Gurnee's entertainment portfolio will expand with indoor facilities for baseball, softball, laser tag and paintball, village officials have decided.

Michael LaLond plans to open Premier Hitting Zone and Paintball City in an industrial park building on the village's east side near Delany Road. Brian Blume's Tactical Combat laser tag operation is pegged for a Lakeside Drive business park on Gurnee's west side.

Village board members recently voted 6-0 in favor of both proposals. Mayor Kristina Kovarik complimented LaLond and Blume for bringing the businesses to the village. The businesses didn't publicly commit to target opening dates.

"We've got some fun and exciting additions to our tourism here. More to do on the weekends," Kovarik said.

LaLond told Gurnee officials that Premier Hitting Zone and Paintball City will share a 31,000-square-foot building.

Seven cages will be available for baseball and softball practice, LaLond said. He said Premier Hitting Zone also will have strength and conditioning professionals and an equipment storage area. Netting will divide the hitting cages from the paintball arena.

LaLond said start times for the two paintball arenas will be staggered. He said paintball typically has 10 players.

Rick Delisle, whose Mundelein-based RD Strategic represented LaLond in finding the location for Premier Hitting Zone and Paintball City, said he expects the businesses to be longtime amenities for Gurnee.

However, at a village advisory planning and zoning board meeting this month, resident Michael Coan, an architect, questioned whether there will be enough parking and if the site is appropriate for the sports activities because of semitrailers he's observed passing through the area.
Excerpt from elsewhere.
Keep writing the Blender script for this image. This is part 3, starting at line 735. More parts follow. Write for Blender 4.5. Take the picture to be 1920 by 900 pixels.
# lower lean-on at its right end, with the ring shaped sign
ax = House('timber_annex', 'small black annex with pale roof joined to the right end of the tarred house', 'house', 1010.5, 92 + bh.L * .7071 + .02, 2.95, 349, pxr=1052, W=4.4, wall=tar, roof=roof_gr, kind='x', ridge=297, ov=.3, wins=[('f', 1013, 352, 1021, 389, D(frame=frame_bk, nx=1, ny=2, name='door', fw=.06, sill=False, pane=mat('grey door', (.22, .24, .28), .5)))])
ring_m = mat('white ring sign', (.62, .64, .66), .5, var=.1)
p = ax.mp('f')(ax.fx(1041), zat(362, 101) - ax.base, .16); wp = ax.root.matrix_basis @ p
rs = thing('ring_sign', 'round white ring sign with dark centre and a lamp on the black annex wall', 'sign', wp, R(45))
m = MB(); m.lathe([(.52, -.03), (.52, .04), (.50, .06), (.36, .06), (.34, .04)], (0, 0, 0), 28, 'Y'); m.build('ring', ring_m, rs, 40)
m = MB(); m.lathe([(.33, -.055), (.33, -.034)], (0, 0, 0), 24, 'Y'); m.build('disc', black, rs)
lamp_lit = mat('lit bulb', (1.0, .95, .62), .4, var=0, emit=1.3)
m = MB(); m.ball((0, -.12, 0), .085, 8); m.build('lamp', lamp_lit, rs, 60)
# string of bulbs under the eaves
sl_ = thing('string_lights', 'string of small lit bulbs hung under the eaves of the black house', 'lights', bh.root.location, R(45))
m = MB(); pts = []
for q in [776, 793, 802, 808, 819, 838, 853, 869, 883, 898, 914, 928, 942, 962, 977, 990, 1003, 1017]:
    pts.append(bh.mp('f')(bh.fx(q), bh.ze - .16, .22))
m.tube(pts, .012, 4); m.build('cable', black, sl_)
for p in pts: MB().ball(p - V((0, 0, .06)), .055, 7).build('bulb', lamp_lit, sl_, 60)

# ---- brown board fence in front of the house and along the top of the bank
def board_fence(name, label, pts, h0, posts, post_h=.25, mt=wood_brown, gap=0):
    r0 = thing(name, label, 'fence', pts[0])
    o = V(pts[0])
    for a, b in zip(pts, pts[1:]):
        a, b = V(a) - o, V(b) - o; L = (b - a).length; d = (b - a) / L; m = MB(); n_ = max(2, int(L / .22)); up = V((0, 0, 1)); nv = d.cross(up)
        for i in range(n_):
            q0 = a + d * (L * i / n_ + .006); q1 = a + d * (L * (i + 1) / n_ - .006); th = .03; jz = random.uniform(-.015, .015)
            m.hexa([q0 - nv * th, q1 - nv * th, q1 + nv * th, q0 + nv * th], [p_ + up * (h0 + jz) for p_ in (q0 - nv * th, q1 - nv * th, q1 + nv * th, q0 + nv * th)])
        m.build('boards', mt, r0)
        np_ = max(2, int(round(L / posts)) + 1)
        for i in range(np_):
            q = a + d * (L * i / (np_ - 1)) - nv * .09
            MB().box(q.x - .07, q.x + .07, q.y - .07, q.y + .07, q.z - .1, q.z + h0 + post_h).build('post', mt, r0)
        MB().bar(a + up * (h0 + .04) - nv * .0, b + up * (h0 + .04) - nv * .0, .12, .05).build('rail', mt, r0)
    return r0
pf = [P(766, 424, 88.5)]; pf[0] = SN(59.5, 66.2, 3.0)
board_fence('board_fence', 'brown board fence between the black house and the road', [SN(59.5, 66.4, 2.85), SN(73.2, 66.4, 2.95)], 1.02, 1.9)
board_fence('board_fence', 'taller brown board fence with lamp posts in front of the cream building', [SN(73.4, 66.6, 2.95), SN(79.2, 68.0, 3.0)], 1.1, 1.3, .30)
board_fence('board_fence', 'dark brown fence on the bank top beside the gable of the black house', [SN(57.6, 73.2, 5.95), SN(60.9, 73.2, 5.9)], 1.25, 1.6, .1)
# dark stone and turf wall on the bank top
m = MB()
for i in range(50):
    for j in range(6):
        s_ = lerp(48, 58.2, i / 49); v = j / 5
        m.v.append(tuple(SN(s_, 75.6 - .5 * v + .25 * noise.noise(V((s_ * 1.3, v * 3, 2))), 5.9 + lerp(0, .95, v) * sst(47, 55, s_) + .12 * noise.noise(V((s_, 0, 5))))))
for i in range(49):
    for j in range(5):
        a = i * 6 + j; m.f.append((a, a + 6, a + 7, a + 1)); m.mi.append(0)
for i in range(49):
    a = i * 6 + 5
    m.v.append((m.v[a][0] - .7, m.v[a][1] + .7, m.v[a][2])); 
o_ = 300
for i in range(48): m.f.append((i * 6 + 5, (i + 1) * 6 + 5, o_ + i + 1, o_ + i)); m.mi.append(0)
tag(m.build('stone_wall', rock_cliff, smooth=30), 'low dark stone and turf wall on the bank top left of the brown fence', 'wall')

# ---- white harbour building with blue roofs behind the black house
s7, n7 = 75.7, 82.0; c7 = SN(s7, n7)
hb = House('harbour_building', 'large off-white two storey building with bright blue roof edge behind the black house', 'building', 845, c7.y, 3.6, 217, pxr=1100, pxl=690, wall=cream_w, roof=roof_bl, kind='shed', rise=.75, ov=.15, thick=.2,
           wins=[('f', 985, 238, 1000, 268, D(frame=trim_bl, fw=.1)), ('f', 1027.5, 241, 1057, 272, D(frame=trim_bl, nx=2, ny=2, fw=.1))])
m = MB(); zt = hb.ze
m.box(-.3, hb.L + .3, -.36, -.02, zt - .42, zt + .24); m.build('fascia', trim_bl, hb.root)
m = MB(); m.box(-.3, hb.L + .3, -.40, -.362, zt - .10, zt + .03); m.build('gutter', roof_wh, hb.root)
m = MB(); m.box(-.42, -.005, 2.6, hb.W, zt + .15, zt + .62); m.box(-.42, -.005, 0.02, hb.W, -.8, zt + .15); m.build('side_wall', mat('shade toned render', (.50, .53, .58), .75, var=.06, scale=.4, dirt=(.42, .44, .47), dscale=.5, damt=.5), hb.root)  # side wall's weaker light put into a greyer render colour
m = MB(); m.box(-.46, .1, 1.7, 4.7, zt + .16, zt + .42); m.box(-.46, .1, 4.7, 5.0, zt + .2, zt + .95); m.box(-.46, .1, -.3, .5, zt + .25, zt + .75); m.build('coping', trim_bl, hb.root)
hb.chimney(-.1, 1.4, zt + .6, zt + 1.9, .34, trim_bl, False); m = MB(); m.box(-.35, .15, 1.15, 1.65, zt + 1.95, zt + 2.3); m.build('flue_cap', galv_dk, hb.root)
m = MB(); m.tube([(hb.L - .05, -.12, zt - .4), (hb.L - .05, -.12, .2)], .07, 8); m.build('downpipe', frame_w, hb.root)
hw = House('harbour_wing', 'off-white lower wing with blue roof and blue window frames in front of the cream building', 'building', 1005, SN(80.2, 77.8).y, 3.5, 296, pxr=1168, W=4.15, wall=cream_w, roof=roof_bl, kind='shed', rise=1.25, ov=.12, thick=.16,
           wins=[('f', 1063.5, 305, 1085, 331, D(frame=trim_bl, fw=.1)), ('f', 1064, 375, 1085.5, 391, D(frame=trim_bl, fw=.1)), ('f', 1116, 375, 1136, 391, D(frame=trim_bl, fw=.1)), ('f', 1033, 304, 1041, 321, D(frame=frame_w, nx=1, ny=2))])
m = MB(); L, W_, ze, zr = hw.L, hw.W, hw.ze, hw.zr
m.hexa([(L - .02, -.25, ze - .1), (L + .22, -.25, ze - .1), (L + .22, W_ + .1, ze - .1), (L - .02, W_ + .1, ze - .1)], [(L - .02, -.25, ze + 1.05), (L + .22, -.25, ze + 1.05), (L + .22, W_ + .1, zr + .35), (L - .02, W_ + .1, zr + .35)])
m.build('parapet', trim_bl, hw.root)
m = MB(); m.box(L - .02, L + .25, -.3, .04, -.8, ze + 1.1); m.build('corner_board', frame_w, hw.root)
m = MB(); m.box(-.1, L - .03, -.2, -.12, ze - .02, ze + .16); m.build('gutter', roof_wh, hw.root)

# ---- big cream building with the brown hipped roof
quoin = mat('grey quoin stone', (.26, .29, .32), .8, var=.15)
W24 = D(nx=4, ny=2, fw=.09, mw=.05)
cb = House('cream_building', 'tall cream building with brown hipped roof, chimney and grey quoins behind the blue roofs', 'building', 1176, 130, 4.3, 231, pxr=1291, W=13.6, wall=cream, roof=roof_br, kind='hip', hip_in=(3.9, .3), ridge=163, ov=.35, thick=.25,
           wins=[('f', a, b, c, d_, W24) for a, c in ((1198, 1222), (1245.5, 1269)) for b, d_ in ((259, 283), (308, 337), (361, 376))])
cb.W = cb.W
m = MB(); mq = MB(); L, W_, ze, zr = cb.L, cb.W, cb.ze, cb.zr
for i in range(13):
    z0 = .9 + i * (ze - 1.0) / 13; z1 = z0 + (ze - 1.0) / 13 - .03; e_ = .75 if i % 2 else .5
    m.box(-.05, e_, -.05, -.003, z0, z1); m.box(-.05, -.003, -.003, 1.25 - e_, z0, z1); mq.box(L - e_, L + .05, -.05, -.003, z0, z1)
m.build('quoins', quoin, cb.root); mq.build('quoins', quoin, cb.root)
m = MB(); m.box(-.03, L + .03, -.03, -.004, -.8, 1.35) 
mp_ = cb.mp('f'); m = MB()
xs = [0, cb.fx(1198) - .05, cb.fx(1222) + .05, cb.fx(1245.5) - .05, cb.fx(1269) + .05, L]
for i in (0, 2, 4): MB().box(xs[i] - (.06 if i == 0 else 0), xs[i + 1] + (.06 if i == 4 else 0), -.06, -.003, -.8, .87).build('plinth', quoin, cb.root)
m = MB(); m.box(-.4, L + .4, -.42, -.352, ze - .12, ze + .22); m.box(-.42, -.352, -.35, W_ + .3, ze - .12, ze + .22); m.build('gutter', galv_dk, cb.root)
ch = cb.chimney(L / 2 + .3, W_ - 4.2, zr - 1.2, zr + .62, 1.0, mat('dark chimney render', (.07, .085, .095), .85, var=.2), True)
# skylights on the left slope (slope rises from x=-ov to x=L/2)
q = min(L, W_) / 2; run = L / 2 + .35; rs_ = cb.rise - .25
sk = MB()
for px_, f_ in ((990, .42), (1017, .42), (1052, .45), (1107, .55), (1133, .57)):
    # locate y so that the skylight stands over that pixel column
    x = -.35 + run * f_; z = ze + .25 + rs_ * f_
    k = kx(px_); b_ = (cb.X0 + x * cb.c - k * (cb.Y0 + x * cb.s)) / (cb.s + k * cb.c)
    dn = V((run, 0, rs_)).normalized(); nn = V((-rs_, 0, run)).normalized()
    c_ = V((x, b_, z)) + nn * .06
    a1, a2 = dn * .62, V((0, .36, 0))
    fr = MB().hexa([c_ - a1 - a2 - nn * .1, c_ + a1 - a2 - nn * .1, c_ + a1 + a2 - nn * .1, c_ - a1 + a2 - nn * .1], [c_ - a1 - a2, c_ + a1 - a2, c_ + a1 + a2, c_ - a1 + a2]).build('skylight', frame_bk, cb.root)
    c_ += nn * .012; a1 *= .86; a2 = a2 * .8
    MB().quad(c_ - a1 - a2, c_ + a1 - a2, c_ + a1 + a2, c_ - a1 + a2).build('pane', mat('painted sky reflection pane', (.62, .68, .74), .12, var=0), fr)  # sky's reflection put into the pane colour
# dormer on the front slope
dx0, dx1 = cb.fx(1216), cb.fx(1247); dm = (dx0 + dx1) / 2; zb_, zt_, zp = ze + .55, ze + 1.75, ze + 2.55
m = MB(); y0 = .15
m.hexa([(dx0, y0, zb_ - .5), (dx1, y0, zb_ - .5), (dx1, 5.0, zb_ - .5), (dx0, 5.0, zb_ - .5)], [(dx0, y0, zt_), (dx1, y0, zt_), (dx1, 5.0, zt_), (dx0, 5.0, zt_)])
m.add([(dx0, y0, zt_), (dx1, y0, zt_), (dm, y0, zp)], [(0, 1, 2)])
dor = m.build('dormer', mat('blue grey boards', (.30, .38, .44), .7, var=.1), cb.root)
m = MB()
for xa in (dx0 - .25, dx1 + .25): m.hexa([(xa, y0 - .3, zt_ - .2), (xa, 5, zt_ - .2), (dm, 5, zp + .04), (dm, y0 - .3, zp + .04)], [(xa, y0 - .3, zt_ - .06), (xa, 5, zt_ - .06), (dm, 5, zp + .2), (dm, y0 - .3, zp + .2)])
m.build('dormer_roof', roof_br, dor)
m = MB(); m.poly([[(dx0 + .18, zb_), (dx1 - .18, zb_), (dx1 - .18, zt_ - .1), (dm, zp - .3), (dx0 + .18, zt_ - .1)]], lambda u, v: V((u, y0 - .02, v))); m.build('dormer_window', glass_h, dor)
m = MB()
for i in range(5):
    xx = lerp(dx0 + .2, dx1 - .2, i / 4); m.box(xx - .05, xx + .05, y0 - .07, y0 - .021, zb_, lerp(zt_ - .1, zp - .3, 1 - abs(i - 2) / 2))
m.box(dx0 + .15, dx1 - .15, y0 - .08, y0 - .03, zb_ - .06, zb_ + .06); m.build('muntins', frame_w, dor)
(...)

Tactical Combat's laser tag facility on Lakeside Drive will be geared toward adults, Blume said. He said he plans to invite local law-enforcement agencies there to train for free during nonbusiness hours.

"Laser tag is considered a safe activity," Blume said. "The laser actually isn't a laser at all. It's an infrared light and it's invisible to the human eye and it's 100 percent safe."

Blume said the facility will have a combat simulation style of play.